Ke Huy Quan’s first live-action film since his Oscar win recycles its predecessor’s hit formula into a gloatingly gory mob romcom co-starring Ariana DeBose
  
  

Ke Huy Quan and Marshawn Lynch in Love Hurts.
Scott Pilgrim energy … Ke Huy Quan and Marshawn Lynch in Love Hurts. Photograph: Allen Fraser/Universal Pictures

In his first live-action film appearance since winning an Oscar for Everything Everywhere All at Once, comeback kid Ke Huy Quan has chosen a movie that recycles the earlier one’s hit formula. Martial arts action plays out incongruously in quotidian locations; life lessons are combined with close-quarter combat. One difference is Love Hurts’s gloating reliance on gore: a hand is impaled with a knife, a pen is buried in a man’s eyeball, teeth stick to the duct tape ripped from a hostage’s mouth. It all rather puts the “ick” in karate kick.

Quan plays Marvin Gable, a realtor whose chirpiness conceals his past as a hitman for his crime-boss brother Knuckles (Daniel Wu). For his last job before going straight, Marvin was asked to kill Rose (Ariana DeBose), his one-time sweetheart who stole millions from the mob. But he took mercy, and now she’s back. Tired of lying low (“Hiding ain’t living,” she says), Rose is out to take revenge on those who wronged her, among them a snivelling accountant played by Rhys Darby of Flight of the Conchords, and to rekindle affections with her old flame. Well, it’s Valentine’s Day after all, as Marvin’s voiceover keeps reminding us.

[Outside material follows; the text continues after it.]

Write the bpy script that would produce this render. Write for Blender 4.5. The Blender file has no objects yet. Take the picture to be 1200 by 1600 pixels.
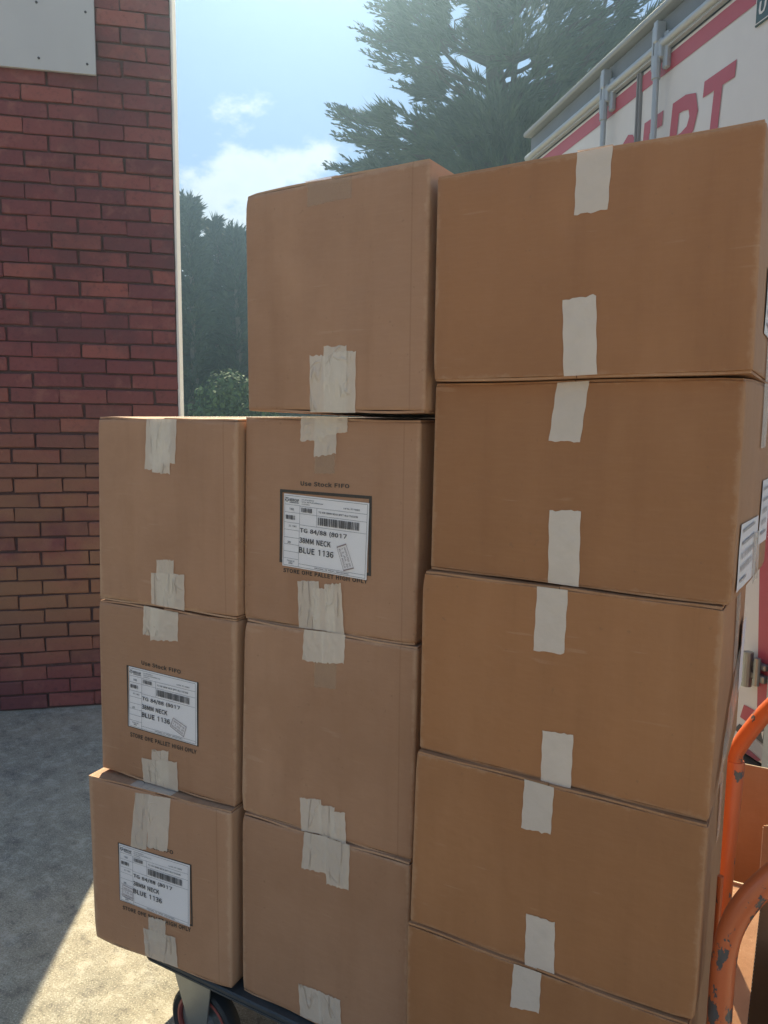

Sticking plasters adorn the cutesy opening credits, but it’s that intermittent narration that is the film’s own post-production Band-Aid. Clearly someone at the studio was concerned that the whole thing was descending into confusion, hence Marvin popping up to explain the plot or reiterate the themes. In one scene, narrating duties switch to Rose for no apparent reason, though mostly she goes around Tasering adversaries and not getting to join in properly with any of the fights; the film-makers seem to have decided that is men’s work. As Marvin’s fellow realtor Ashley, Lio Tipton does better. Swooning over a mystical, poetry-writing assassin named the Raven (Mustafa Shakir), whom she stumbles upon in the aftermath of a gruesome dust-up, she provides some of the romcom dopamine hits missing from the Rose/Marvin relationship.

First-time director Jonathan Eusebio has been a stunt coordinator for more than 20 years (his credits include various Bourne and John Wick films) so it’s no surprise that Love Hurts is at its most assured during the fight sequences, even if these are limited by the unvaryingly nondescript offices, suburban homes and empty clubs in which they are staged. It’s the bits in between that he can’t quite animate, though the interest of Goonies fans might be piqued by the reunion of Quan and Sean Astin, who plays his Stetson-wearing real-estate mentor.

In general though, the film is indebted, as Everything Everywhere was before it, to Edgar Wright’s Scott Pilgrim vs the World. A visual gag showing Marvin leaping over a series of garden fences suggests that Eusebio also admires Wright’s Hot Fuzz. As Valentine’s Day treats go, however, Love Hurts is the cinematic equivalent of a wilted bouquet from a petrol station forecourt.

• Love Hurts is out on 6 February in Australia, and on 7 February in the US and UK.